The U.S. military will deploy an additional 20,000 personnel for NATO exercises in Europe next spring. I have no problem with that. The alliance preserves common freedom, peace, and prosperity. Americans benefit from it.
But I do have a question: What will our allies bring to next spring’s exercises?
I ask that question because any alliance requires fair burden-sharing. I suspect Canada and most European allied states won’t be doing their fair share. Here are three relevant predictions.
Prediction one: Don’t expect the European allies to support reinforcement of the front lines.
While fighter jets and bombers are the most snazzy of air force platforms, they are only one element of what makes NATO a credible deterrent force. Equally crucial are the strategic airlift platforms that transport troops to a theater of operations. But today, only the United States has anywhere near a sufficient military airlift capability. As of 2018, the U.S. had 264 airlift aircraft, and the European NATO members had 63 collectively. The obvious problem here is that if Russia invaded the Baltics, or stormed into Poland through Belarus, NATO would have a hard time getting adequate ground reinforcements into the fight.
European allies could show their support for next spring’s exercises by deploying more ground forces in advance. But I doubt they will. After all, where French President Emmanuel Macron’s eloquent words on upholding the liberal international order come cheap, big deployments of troops and equipment cost a lot of money.
Prediction two: Don’t expect our allies to show much interest in combined arms activity.
A marker of any serious military is its ability to deploy in a combined arms posture. That is to say, with tanks operating alongside mechanized brigades, operating under fighter air cover, operating with naval and logistics support. The U.S. will show this capability next spring, but don’t expect many other NATO members to do so. The problem: Most allies lack the platforms and the willingness to do what is necessary to build their combined arms potential.

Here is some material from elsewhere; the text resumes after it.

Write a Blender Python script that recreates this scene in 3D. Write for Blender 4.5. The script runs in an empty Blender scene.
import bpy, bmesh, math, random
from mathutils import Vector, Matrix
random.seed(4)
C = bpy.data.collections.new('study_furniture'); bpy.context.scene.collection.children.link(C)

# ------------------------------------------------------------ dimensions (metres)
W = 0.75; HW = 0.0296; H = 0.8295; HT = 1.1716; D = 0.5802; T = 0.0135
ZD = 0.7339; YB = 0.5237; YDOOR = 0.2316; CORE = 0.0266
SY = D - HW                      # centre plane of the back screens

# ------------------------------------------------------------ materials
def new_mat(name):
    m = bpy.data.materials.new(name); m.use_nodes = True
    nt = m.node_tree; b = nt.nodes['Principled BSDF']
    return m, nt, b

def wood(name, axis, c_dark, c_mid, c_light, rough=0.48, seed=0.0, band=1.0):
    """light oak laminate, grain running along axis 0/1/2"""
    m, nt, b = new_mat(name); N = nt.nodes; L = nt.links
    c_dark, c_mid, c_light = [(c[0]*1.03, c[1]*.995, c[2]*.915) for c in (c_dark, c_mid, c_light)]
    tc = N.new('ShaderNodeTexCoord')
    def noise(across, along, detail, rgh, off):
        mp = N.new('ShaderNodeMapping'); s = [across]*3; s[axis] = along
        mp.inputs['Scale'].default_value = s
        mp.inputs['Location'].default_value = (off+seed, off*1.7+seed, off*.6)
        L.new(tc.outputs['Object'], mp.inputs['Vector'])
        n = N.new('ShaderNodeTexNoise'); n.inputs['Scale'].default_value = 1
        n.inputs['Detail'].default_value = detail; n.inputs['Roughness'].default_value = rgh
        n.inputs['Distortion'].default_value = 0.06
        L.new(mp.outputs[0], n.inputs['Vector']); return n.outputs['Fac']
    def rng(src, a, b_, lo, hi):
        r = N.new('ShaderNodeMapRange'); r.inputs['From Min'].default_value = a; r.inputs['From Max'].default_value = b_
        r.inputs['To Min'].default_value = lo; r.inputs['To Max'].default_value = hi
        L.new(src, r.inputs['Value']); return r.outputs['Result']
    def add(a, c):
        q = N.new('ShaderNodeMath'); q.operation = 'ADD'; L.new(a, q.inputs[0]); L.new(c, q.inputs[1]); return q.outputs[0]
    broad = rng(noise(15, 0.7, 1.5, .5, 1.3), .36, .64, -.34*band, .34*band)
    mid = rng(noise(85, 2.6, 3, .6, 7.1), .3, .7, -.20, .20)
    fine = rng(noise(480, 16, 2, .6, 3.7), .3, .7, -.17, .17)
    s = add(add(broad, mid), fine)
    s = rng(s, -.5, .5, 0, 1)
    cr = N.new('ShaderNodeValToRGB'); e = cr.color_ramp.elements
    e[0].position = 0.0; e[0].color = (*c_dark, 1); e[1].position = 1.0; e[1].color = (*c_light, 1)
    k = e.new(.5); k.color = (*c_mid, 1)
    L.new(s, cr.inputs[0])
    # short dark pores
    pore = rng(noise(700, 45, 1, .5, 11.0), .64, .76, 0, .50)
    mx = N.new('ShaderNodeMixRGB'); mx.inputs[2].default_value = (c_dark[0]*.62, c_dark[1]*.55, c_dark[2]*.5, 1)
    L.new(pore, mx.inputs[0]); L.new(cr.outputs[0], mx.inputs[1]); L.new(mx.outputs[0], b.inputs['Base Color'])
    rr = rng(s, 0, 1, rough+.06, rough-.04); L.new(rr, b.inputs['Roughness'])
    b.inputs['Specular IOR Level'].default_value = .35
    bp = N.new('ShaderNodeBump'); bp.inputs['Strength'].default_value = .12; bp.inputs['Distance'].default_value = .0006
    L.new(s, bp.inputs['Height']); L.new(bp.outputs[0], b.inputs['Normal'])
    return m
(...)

Rather than keeping their tanks operational, for example, European allies have mothballed them or culled them for spare parts. Rather than using their advanced warships for deployments in support of NATO control over the sea lanes, European allies prefer to keep their ships in port. Rather than confronting Russian aggression, European allies enable Vladimir Putin’s energy blackmail strategy, resupply his warships, and support his push for sanctions relief. Rather than invest in more power projection capabilities, the Canadian elite write jokes about defense spending.
France is better than Germany, but both nations’ defense spending skimping proves they aren’t all that serious about standing up for the alliance.
Prediction three: Don’t expect our allies to show much interest in supporting NATO’s intelligence and command-control activities.
Outside of the U.S. and Britain, NATO lacks intelligence, surveillance, and target acquisition platforms such as aerial drones. In the event of a Russian invasion, the alliance will need to know where enemy forces are, where they are moving, and what they are planning. But rather than complementing NATO’s existing intelligence and command-control framework, European allies are either neglecting relevant investments or diverting their investments into outside-of-NATO European-command centers. Again, it will be up to America to plug these gaps come next year.
So what should be done? What can we do to address these gaps?
While upholding NATO’s mutual defense commitment, the U.S. should keep up the pressure on allies to adequately support the alliance. That means demanding increased defense investment and reorientating the alliance should that investment fail to arrive. But it also means pointing out the reality of next spring’s exercises, and who is carrying the load.